Adi bin al-Ra’la` menggunakan Mait setara dengan Mayyit. Sama-sama untuk orang hidup (lihat Ibnu Manzhur, Lisan al-Arab, 2/90). Bentuk plural dari Mayyit atau Mait adalah Mauta, Amwât, mayyitûn, dan Maitûn. Dari sini, jika Ibnu Manzhur memahami makna orang yang masih hidup sebagai makna hakiki dari kata Mayyit, di samping makna orang yang sudah mati, maka dapat disimpulkan bahwa kata Mayyit adalah Musytarak.
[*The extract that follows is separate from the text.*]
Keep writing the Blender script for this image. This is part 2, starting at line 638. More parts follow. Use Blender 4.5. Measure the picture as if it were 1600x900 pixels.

Satu kata yang memiliki banyak makna.  Jika menggunakan pendekatan Bayani, seperti di atas, Mayyit bermakna Hakikat jika menunjukkan makna orang yang telah mati, dan bermakna Majaz untuk orang yang belum mati. 

Penutup  
Analisa tekstual di atas menunjukkan kepada kita bahwa memang keberagamaan kita sering didasarkan kepada potongan teks. Sedangkan keberadaan teks-teks yang lain, seringkali menjadi argumen penguat dari asumsi pertama yang dibangun oleh teks awal. Internal teks sendiri telah memberikan ruang bagi kemungkinan-kemungkinan yang beragam. Dengan demikian, kepastian makna tidak dapat dicari dari dalam satu teks saja. Pemberi kepastian harus melibatkan unsur eksternal di luar teks. Namun, lagi-lagi apakah hal itu dapat secara pasti membatasi kemungkinan-kemungkinan redaksional sebuah teks?